**Instruction:** Retype word for word the first line of the listing and each line after it up to the line with "S.camera = cam", with the pictures taken out.

**Given information:**

▼▼▼

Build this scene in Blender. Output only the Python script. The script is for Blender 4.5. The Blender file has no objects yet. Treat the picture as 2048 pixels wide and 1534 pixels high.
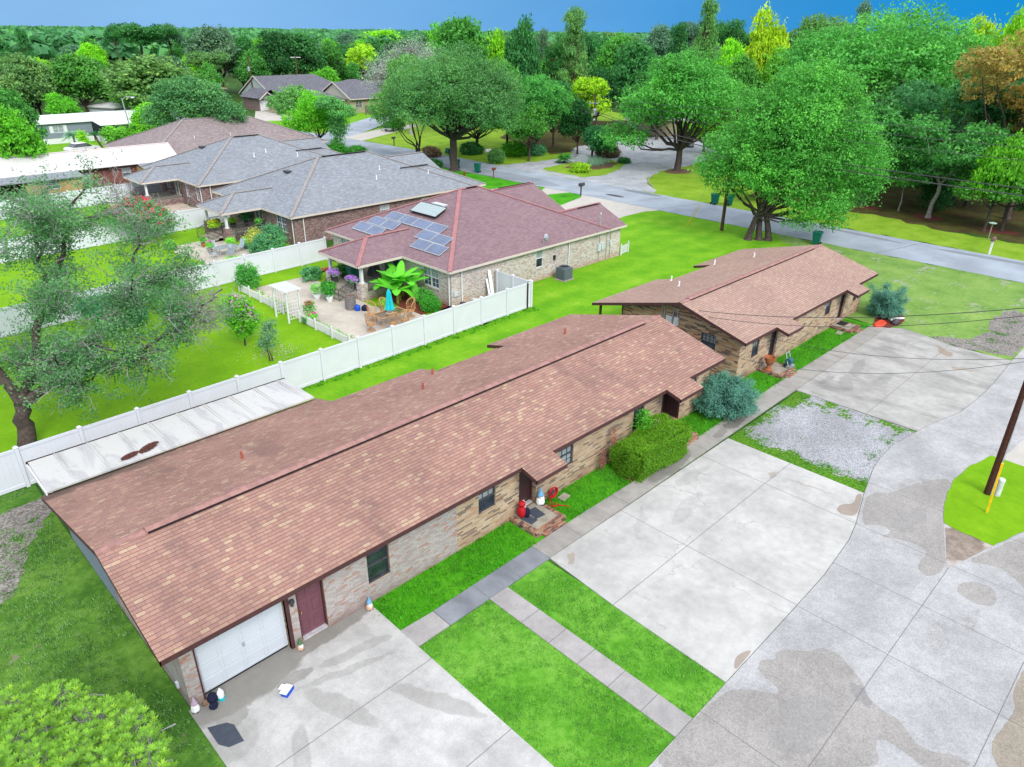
import bpy, math, random
import numpy as np
from mathutils import Matrix, Vector
from math import radians, sin, cos, pi

S = bpy.context.scene
COL = S.collection
random.seed(7)

# ------------------------------------------------------------------ camera
cd = bpy.data.cameras.new('camera')
cam = bpy.data.objects.new('camera', cd)
COL.objects.link(cam)
F = Vector((0.63504509, 0.63534766, -0.43937579))
R = Vector((0.71066984, -0.70345541, 0.00994284))
U = Vector((0.30276412, 0.31856527, 0.89824833))
M = Matrix(((R.x, U.x, -F.x, 0), (R.y, U.y, -F.y, 0), (R.z, U.z, -F.z, 17.6), (0, 0, 0, 1)))
cam.matrix_world = M
cd.sensor_width = 36.0
cd.lens = 36.0 * 1443.8 / 2048
cd.clip_start = 0.1
cd.clip_end = 9000
S.camera = cam

# ------------------------------------------------------------------ sky, sun, exposure
SUN_EL, SUN_AZ = radians(42), radians(201)      # sun high behind the camera
w = bpy.data.worlds.new('World')
S.world = w
w.use_nodes = True
wt = w.node_tree
wt.nodes.clear()
out = wt.nodes.new('ShaderNodeOutputWorld')
bg = wt.nodes.new('ShaderNodeBackground')
sky = wt.nodes.new('ShaderNodeTexSky')
sky.sky_type = 'NISHITA'
sky.sun_disc = False
sky.sun_elevation = SUN_EL
sky.sun_rotation = SUN_AZ
sky.air_density = 1.0
sky.dust_density = 1.5
bg.inputs['Strength'].default_value = 0.12
# high overcast whitens the dome; a storm bank stands blue over the horizon
tc = wt.nodes.new('ShaderNodeTexCoord')
sep = wt.nodes.new('ShaderNodeSeparateXYZ')
wt.links.new(tc.outputs['Generated'], sep.inputs[0])
mul = wt.nodes.new('ShaderNodeMix'); mul.data_type = 'RGBA'
mul.inputs['Factor'].default_value = 0.72
wt.links.new(sky.outputs[0], mul.inputs['A'])
mul.inputs['B'].default_value = (7.3, 7.5, 8.0, 1)
azn = wt.nodes.new('ShaderNodeMath'); azn.operation = 'SUBTRACT'      # x - y: runs left to right over the view
wt.links.new(sep.outputs['X'], azn.inputs[0]); wt.links.new(sep.outputs['Y'], azn.inputs[1])
azr = wt.nodes.new('ShaderNodeMapRange'); azr.interpolation_type = 'SMOOTHSTEP'
azr.inputs['From Min'].default_value = -0.75; azr.inputs['From Max'].default_value = 0.8
wt.links.new(azn.outputs[0], azr.inputs['Value'])
bank = wt.nodes.new('ShaderNodeMix'); bank.data_type = 'RGBA'
bank.inputs['A'].default_value = (1.07, 2.14, 3.6, 1)
bank.inputs['B'].default_value = (0.04, 1.15, 2.85, 1)
wt.links.new(azr.outputs[0], bank.inputs['Factor'])
wn = wt.nodes.new('ShaderNodeTexNoise'); wn.inputs['Scale'].default_value = 3.0; wn.inputs['Detail'].default_value = 3
wmap = wt.nodes.new('ShaderNodeMapping'); wmap.inputs['Scale'].default_value = (1, 1, 4)
wt.links.new(tc.outputs['Generated'], wmap.inputs[0]); wt.links.new(wmap.outputs[0], wn.inputs['Vector'])
el = wt.nodes.new('ShaderNodeMapRange'); el.interpolation_type = 'SMOOTHSTEP'
el.inputs['From Min'].default_value = 0.10; el.inputs['From Max'].default_value = 0.42
wt.links.new(sep.outputs['Z'], el.inputs['Value'])
cl = wt.nodes.new('ShaderNodeMapRange')
cl.inputs['To Min'].default_value = 0.86; cl.inputs['To Max'].default_value = 1.16
wt.links.new(wn.outputs[0], cl.inputs['Value'])
bk2 = wt.nodes.new('ShaderNodeMix'); bk2.data_type = 'RGBA'; bk2.blend_type = 'MULTIPLY'; bk2.inputs['Factor'].default_value = 1
wt.links.new(bank.outputs['Result'], bk2.inputs['A']); wt.links.new(cl.outputs[0], bk2.inputs['B'])
fin = wt.nodes.new('ShaderNodeMix'); fin.data_type = 'RGBA'
wt.links.new(el.outputs[0], fin.inputs['Factor'])
wt.links.new(bk2.outputs['Result'], fin.inputs['A'])
wt.links.new(mul.outputs['Result'], fin.inputs['B'])
wt.links.new(fin.outputs['Result'], bg.inputs['Color'])
wt.links.new(bg.outputs[0], out.inputs['Surface'])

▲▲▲

**Response to this task:**
Build this scene in Blender. Output only the Python script. The script is for Blender 4.5. The Blender file has no objects yet. Treat the picture as 2048 pixels wide and 1534 pixels high.
import bpy, math, random
import numpy as np
from mathutils import Matrix, Vector
from math import radians, sin, cos, pi

S = bpy.context.scene
COL = S.collection
random.seed(7)

# ------------------------------------------------------------------ camera
cd = bpy.data.cameras.new('camera')
cam = bpy.data.objects.new('camera', cd)
COL.objects.link(cam)
F = Vector((0.63504509, 0.63534766, -0.43937579))
R = Vector((0.71066984, -0.70345541, 0.00994284))
U = Vector((0.30276412, 0.31856527, 0.89824833))
M = Matrix(((R.x, U.x, -F.x, 0), (R.y, U.y, -F.y, 0), (R.z, U.z, -F.z, 17.6), (0, 0, 0, 1)))
cam.matrix_world = M
cd.sensor_width = 36.0
cd.lens = 36.0 * 1443.8 / 2048
cd.clip_start = 0.1
cd.clip_end = 9000
S.camera = cam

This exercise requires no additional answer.